El Protocolo de Madrid se firmó el 4 de octubre de 1991. Fue el resultado de una larga lucha que se remonta años atrás.
Apesar de que ningún ser humano puso un pie en el helado suelo de la Antártida hasta el siglo XIX, los eruditos de la Antigüedad ya habían anticipado su existencia, y es precisamente allí donde reside el origen etimológico de su nombre. Guiados por el presupuesto de que la tierra era redonda, los sabios de la Grecia clásica teorizaron que el globo terráqueo debería estar equilibrado por dos continentes en los extremos norte y sur. Al más septentrional se le bautizó con el nombre de «Arktos», oso, en referencia a la posición de la constelación de la Osa Mayor.
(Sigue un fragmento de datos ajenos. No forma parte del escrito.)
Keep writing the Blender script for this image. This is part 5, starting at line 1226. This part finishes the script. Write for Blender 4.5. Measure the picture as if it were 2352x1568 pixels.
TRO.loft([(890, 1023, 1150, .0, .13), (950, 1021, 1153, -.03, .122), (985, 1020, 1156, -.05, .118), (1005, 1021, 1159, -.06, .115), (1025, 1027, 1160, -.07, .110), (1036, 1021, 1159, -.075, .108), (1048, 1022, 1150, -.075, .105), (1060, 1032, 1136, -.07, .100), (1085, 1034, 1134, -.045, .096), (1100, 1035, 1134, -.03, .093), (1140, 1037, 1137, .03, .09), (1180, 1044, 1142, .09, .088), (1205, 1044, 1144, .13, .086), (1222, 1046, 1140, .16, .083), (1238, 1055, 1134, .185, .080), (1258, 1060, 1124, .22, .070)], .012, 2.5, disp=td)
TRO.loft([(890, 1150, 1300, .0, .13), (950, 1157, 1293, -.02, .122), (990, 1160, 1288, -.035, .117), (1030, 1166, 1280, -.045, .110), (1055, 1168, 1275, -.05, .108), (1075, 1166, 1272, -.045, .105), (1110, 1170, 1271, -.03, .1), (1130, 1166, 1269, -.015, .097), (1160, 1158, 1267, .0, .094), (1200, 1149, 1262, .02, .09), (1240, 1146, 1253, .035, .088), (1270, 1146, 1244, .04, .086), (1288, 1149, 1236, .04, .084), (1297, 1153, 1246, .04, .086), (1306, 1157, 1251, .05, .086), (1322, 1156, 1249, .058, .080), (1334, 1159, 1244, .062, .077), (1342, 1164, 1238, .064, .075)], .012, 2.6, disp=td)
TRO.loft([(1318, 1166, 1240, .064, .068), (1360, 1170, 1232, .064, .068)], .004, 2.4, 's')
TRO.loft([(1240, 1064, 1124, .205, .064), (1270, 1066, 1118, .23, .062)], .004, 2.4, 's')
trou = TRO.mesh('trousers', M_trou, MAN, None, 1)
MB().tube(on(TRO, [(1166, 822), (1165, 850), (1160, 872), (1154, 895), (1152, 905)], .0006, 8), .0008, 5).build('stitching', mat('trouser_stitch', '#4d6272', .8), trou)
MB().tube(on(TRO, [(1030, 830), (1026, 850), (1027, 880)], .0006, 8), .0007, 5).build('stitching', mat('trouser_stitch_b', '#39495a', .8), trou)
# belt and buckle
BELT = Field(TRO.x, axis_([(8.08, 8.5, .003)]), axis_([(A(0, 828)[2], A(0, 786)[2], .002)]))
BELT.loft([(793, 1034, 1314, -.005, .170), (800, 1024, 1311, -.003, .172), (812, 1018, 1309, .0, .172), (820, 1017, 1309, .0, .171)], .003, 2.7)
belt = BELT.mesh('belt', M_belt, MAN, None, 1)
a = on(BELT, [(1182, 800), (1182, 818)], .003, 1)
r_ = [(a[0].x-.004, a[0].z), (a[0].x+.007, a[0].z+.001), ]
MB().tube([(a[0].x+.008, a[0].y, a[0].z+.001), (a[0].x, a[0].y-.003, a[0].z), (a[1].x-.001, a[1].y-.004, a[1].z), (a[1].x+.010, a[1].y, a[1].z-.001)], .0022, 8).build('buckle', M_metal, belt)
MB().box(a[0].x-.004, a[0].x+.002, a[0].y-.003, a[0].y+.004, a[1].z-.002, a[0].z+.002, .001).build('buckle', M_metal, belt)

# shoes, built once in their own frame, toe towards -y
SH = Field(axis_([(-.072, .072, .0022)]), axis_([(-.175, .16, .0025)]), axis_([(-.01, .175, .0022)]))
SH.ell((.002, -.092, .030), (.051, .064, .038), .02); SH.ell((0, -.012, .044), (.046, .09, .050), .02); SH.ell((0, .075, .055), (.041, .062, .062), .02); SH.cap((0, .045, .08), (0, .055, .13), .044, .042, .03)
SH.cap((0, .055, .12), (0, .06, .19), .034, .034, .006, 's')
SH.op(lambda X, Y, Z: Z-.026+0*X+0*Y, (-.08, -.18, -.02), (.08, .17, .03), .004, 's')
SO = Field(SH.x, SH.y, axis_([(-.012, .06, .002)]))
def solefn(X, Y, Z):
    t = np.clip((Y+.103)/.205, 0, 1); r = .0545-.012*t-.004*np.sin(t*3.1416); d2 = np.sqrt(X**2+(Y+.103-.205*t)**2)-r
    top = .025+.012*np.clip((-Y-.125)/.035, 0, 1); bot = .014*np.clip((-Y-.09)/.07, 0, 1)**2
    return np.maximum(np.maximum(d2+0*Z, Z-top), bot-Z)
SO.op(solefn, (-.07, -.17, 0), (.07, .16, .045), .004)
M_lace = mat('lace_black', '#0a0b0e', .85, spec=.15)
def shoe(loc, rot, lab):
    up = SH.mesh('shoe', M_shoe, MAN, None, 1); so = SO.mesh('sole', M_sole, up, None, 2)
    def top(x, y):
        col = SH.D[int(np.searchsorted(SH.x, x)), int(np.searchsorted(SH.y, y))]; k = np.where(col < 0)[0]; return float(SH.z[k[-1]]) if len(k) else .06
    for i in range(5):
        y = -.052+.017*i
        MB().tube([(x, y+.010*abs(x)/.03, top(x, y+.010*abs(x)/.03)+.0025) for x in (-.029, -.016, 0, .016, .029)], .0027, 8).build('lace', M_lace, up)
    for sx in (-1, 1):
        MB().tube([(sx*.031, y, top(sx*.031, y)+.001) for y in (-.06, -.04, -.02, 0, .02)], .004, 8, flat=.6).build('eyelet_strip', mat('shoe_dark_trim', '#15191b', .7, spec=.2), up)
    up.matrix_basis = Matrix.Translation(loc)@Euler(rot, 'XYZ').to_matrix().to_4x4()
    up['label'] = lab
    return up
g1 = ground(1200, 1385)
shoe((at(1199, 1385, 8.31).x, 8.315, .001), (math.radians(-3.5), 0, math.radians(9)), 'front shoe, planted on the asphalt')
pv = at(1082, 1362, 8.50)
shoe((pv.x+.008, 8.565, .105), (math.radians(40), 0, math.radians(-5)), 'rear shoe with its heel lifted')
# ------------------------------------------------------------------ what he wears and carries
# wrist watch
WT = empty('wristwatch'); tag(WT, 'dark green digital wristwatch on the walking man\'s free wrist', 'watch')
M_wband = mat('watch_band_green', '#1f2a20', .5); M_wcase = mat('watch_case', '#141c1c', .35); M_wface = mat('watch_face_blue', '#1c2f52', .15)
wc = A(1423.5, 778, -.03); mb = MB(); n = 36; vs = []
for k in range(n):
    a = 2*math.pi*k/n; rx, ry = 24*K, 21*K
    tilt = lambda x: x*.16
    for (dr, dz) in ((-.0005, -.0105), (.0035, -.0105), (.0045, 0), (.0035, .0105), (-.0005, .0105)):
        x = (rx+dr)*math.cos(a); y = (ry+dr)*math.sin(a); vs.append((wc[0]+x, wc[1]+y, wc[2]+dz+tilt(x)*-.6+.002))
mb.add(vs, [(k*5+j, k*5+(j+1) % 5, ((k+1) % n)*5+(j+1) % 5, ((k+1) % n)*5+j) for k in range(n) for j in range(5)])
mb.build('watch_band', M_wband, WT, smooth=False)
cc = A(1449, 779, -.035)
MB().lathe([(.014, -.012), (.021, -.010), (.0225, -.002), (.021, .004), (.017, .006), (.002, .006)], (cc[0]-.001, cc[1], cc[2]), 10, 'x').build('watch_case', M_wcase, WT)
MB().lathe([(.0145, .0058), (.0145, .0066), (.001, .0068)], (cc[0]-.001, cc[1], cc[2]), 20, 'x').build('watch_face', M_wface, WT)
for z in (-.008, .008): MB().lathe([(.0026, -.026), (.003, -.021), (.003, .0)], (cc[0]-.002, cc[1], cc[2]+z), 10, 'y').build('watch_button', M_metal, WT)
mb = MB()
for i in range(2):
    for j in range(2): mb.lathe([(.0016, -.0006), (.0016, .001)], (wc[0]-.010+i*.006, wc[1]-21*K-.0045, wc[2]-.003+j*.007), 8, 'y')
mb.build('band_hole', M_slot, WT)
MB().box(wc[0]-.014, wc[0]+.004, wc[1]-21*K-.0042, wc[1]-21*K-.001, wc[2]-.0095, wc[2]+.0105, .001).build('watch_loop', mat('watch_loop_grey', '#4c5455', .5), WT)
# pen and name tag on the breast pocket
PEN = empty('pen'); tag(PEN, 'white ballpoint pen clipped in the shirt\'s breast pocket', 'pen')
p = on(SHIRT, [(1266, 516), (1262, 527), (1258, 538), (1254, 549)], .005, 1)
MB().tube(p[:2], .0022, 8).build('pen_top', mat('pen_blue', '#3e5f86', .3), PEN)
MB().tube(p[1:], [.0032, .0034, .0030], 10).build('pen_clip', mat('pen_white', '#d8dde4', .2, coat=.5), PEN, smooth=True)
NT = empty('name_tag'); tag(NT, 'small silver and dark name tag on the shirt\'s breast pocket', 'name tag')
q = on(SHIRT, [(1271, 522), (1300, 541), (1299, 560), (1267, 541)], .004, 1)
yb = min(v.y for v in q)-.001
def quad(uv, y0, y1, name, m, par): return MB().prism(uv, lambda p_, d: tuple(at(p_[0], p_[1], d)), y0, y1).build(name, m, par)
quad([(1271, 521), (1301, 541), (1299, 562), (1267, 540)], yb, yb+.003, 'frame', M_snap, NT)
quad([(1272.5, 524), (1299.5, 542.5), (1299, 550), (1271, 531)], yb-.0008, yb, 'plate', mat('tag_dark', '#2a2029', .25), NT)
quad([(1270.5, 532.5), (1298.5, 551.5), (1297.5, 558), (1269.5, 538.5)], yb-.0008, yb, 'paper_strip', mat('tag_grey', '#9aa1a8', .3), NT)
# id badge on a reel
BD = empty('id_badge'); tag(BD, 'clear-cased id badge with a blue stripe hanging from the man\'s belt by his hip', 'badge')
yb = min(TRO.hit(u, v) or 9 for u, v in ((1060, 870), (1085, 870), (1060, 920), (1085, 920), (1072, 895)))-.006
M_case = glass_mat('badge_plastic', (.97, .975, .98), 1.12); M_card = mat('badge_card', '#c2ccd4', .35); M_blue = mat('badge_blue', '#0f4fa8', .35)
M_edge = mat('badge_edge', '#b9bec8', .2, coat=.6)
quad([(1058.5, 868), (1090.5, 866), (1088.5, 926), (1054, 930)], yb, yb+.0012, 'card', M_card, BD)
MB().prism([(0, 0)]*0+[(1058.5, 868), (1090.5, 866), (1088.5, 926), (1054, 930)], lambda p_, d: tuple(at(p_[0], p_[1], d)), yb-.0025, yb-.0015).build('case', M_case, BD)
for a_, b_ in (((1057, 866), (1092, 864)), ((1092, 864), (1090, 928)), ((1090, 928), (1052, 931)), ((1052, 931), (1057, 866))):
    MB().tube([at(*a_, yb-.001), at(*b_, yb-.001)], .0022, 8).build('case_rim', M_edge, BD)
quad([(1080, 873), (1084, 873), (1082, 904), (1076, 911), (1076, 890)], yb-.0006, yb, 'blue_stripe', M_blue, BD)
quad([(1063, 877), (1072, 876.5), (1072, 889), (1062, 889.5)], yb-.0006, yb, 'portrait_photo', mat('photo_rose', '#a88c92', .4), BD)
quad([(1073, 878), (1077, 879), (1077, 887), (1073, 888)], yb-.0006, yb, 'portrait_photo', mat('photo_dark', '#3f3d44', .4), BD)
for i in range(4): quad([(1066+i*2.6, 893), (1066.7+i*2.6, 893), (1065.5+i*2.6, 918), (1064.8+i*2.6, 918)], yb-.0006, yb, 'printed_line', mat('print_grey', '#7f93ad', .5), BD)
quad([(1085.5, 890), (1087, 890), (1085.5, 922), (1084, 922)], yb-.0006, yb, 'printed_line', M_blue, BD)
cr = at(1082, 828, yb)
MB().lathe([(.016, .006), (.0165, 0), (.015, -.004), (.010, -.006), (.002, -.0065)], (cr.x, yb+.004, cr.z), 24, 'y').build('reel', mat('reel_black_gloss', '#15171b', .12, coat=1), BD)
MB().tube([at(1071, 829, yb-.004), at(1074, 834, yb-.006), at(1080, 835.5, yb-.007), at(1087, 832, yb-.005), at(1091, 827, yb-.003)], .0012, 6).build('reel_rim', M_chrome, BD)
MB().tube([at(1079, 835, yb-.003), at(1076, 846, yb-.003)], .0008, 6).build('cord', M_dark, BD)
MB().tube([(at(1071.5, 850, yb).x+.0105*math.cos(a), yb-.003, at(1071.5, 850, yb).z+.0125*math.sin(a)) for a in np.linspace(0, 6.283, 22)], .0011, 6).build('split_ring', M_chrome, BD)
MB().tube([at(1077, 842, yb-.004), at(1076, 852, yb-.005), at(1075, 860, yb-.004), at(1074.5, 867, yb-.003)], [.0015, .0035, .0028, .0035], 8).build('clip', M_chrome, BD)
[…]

En consecuencia, el supuesto continente meridional recibió el nombre de «Antarktos», añadiendo el prefijo «ant» para indicar lo opuesto al «arktos».
No fue hasta el siglo XIX cuando los únicos habitantes de la Antártida —hasta entonces, su fauna— empezaron a ver cómo las primeras personas se acercaban a las costas. Cazadores de focas y balleneros frecuentaron sus mares durante toda la centuria e incluso llegaron a desembarcar en el inhóspito territorio, y empezó a crecer el interés por este nuevo continente. Tras la épica conquista del Polo Sur protagonizada por Amundsen y Scott en 1911 y superado el dramático impasse de las grandes guerras del siglo XX, distintos países empezaron a enviar grandes expediciones científicas a la Antártida hacia finales de 1940.